Home Month and Year December 2021 The Plan: Oil and Gas and Climate Change

The Plan: Oil and Gas and Climate Change

Tim McMillan, CAPP president and CEO.

The world’s oil and gas producers and energy associations get it! They walk the walk. They are committed to combating climate change and working collaboratively with governments to meet greenhouse emission reduction goals. And Canada is acknowledged and respected as a dynamic and innovative key player.

Last month, the Canadian Association of Petroleum Producers (CAPP) joined energy associations from around the world, calling for policy makers at the COP26 climate summit in Glasgow, to recognize the necessary role for natural gas and oil to meet growing global energy demand, positively impact climate change and meet the goals of the Paris Agreement.

“As we watch nations around the world struggle to provide energy to their citizens, Canada must step up and offer a safe haven for oil and natural gas investment, so our trading partners have access to reliable, affordable and responsibly developed oil and natural gas,” urged Tim McMillan, CAPP president and CEO.”

McMillan and other world delegates underscored the strategy of a transition, not an elimination of energy resources. The climate summit made the point that, although the reduction and elimination of fossil fuels is a popular movement, it is also a somewhat unrealistic and impractical global plan. Some countries either can’t afford the switch nor do they currently have the necessary alternative energy resources.

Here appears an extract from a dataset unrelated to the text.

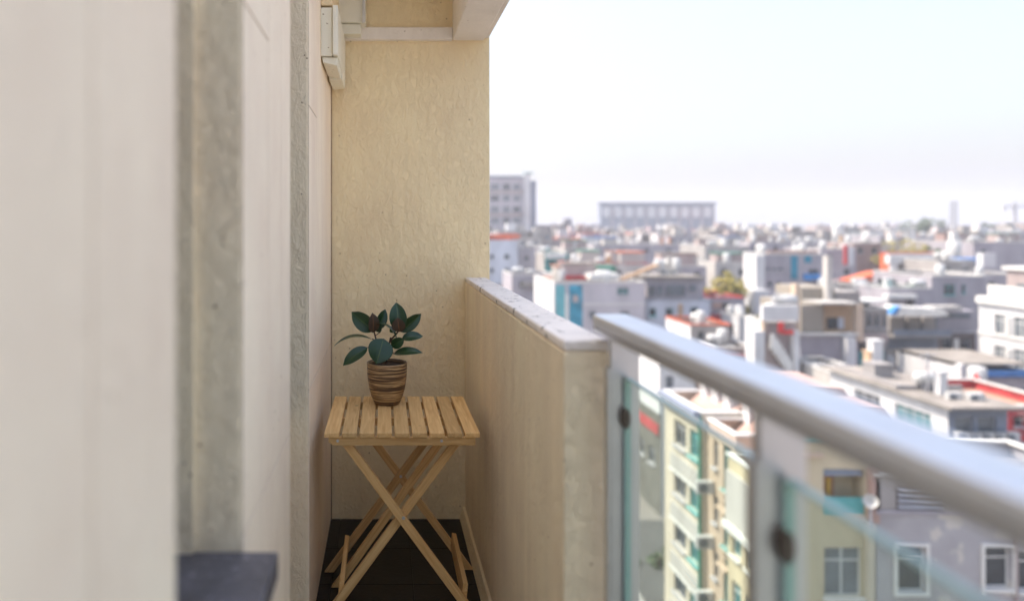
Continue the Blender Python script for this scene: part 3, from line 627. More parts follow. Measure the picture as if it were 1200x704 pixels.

One example is Africa. According to the senior vice president of the African Energy Chamber, “Today in Africa there are 580 million people who lack access to any kind of electricity. That number is expected to grow exponentially in the next decade. He noted, as the cost of energy increases globally, African nations would be left behind in the energy transition, should they be asked to undergo a catastrophic and rapid transition.

“The continued evolution of the world energy system must maintain access to reliable and affordable energy for the world’s over seven billion people,” MacMillan said. “Today, both developed and developing nations face rising energy insecurity in a context of poorly designed energy and climate policies. Developed nations that once benefited from stable energy supplies are facing energy shortages, price volatility and a lack of infrastructure capable of bringing additional base energy online.”

The summit emphasized the reality that many world countries still experience serious energy poverty. They do not have the ability or the resources to supply affordable and reliable energy to their populations to meet the most basic of human needs. Many are being forced to turn to higher emission sources, as evidenced by the rapid rise of coal demand, to try and meet their energy needs.

MacMillan added that the group of natural gas and oil associations is calling for an inclusive approach in achieving the goals of the Paris Agreement which requires increasing—not restricting—energy access, including access to responsibly produced and lower emission natural gas and oil.

“Responsibly produced natural gas and oil can help countries, especially developing countries, make progress towards ambitious emission reduction targets.”